What’s new in the village…

Parish Clerk Vacancy

We are currently without a Parish Council Clerk. If you feel that you may have the necessary skills and enthusiasm then please have a look at the job advert here. The initial closing date for applications is past, but if you might be interested then please get in touch.

Bergh Apton Annual Parish Meeting

Draft Minutes and papers from the Annual Parish Meeting 15th May 2024 are now available here.

2024 Horse and Fun Dog Show

Details of this years show are now available here, along with details on how to enter.

A146 Safety Concerns

Following a number of joint meetings of the Parish Councils of Thurton, Ashby and Bergh Apton the councils have been lobbying for improvements to road safety along the A146 between Hellington and Thurton. This is particularly aimed at pedestrian safety.

There have been 18 road traffic accidents along this stretch of road in the last 3 years, including 4 severe injuries and one fatality, with the Thurton speed camera (40 mph) triggered 2,884 times between 1st January 2019 and 31st July 2023, the highest speed recorded being 98 mph.

A146 Road Safety Petition response is now available here.

About the Village

In Saxon and Norman times Bergh Apton was two separate villages; Apton (called either Appelsco or Appeltuna in some records) lay to the north of a line that is now Church Road.  Bergh lay to south.  Each had its own church with Apton served by the church of St. Martin (near the present day Church Farm on Dodgers Lane) whose last recorded use was in 1555 and whose remains finally disappeared below ground level in about 1834.   Bergh was served by the Church of St. Peter and St. Paul which still stands on a low hill overlooking the River Chet that marks the southern boundary of the now-combined parish. This church appears to have been reconstructed in the 14th century, with local flint with ashlar and brick details[2]  

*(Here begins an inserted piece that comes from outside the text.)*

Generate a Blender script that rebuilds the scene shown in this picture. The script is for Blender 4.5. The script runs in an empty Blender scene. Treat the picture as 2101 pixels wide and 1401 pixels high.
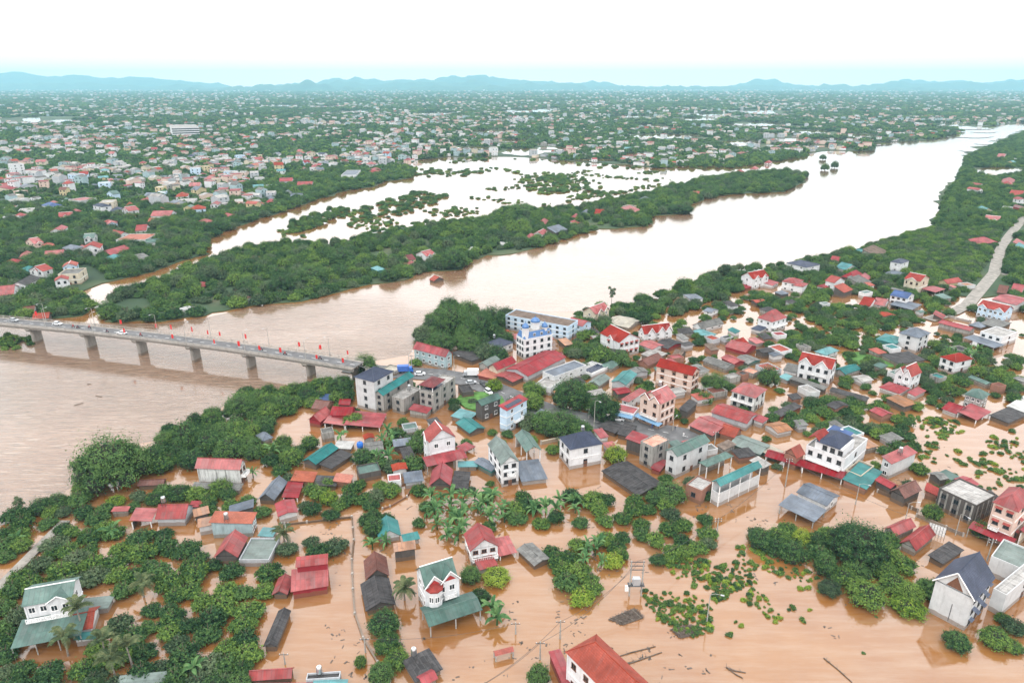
import bpy, bmesh, math, random
import numpy as np
from mathutils import Vector, Matrix, noise
from mathutils.geometry import tessellate_polygon
random.seed(7); rng = np.random.default_rng(7)
PI = math.pi; R_ = math.radians

# ---------------------------------------------------------------- camera, sky, light
W0, H0, FPX = 2101.0, 1401.0, 1400.0
CAMH = 112.0
HOR = 173.0
PITCH = math.atan((H0/2-HOR)/FPX)
SP, CP = math.sin(PITCH), math.cos(PITCH)
scene = bpy.context.scene
cam = bpy.data.cameras.new('camera'); camo = bpy.data.objects.new('camera', cam)
scene.collection.objects.link(camo); scene.camera = camo
cam.sensor_fit = 'HORIZONTAL'; cam.sensor_width = 36.0; cam.lens = 36.0*FPX/W0
cam.clip_start = 1.0; cam.clip_end = 60000.0
camo.location = (0, 0, CAMH); camo.rotation_euler = (PI/2-PITCH, 0, 0)

world = bpy.data.worlds.new("World"); scene.world = world; world.use_nodes = True
nt = world.node_tree; nt.nodes.clear()
SUN_EL, SUN_AZ = R_(52), R_(200)          # azimuth clockwise from +Y
sky = nt.nodes.new('ShaderNodeTexSky'); sky.sky_type = 'NISHITA'; sky.sun_disc = False
sky.sun_elevation = SUN_EL; sky.sun_rotation = SUN_AZ; sky.dust_density = 4
bg1 = nt.nodes.new('ShaderNodeBackground'); bg1.inputs[1].default_value = 0.06
nt.links.new(sky.outputs[0], bg1.inputs[0])
# the closed bright cloud deck, dimmer towards the horizon as under an overcast sky
tc = nt.nodes.new('ShaderNodeTexCoord'); sx = nt.nodes.new('ShaderNodeSeparateXYZ')
nt.links.new(tc.outputs['Generated'], sx.inputs[0])
mx = nt.nodes.new('ShaderNodeMath'); mx.operation = 'MAXIMUM'; mx.inputs[1].default_value = 0
nt.links.new(sx.outputs['Z'], mx.inputs[0])
ma = nt.nodes.new('ShaderNodeMapRange'); ma.interpolation_type = 'SMOOTHSTEP'
for i_, v_ in zip((1, 2, 3, 4), (.0, .24, 1.55, 2.25)): ma.inputs[i_].default_value = v_
nt.links.new(mx.outputs[0], ma.inputs[0])
bg2 = nt.nodes.new('ShaderNodeBackground')
cr = nt.nodes.new('ShaderNodeValToRGB'); cr.color_ramp.elements[0].color = (1.22, .93, .86, 1); cr.color_ramp.elements[1].position = .075; cr.color_ramp.elements[1].color = (1.0, .985, .975, 1)
nt.links.new(mx.outputs[0], cr.inputs[0]); nt.links.new(cr.outputs[0], bg2.inputs[0])
nt.links.new(ma.outputs[0], bg2.inputs[1])
ad = nt.nodes.new('ShaderNodeAddShader'); out = nt.nodes.new('ShaderNodeOutputWorld')
mxs = nt.nodes.new('ShaderNodeMixShader'); mxs.inputs[0].default_value = 0.94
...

Further significant changes were brought about in 1838 with the arrival of a new Rector, the wealthy Revd John Thomas Pelham, second son of th 2nd Earl of Chichester, who immediately set about significant change to the buiding that created the church that stands there today.

Earlier settlement details are available from the Norfolk heritage trust and contain the following information:

“The parish of Bergh Apton, in South Norfolk, was once two settlements, Bergh, from the Old English meaning a ‘hill or mound’, and Apton, meaning a ‘farm or enclosure belonging to Api’.
There is some evidence for early occupation in the parish; Mesolithic flints (NHER 10306), Neolithic axes (NHER 10313, 10435 and 10436) have been found scattered throughout the parish. There are a number of Bronze Age barrows in the parish, most of which are clustered in the east of the parish, next to the parish boundary. The site of a possible Roman villa (NHER 10316) is in the south of the parish, close to the site of an Early Saxon cemetery (NHER 1011). Painted wall plaster, roof tile, pottery and coins have all been found at the site, but there is little other evidence for the lives of the rest of the inhabitants of Roman Bergh Apton, whose daily lives were presumably very different from those living in the villa”.

By means of its Sculpture Trails, Bergh Apton became recognised as a significant feature of Norfolk’s Arts scene between 1997 and 2011.  In that time six early-summer Trails took place, exhibiting significant works by as more than sixty artists in each show, displayed in private gardens throughout the village and accompanied by live music and performance arts.  A highly-praised park-and-ride transport system operated by village volunteers,  and the encouragement of bicycles and walking,  allowed many thousands of visitors to enjoy their time in what many regarded as an enchanted village.

Residents who hold precious their community work tirelessly to ensure it remains just that.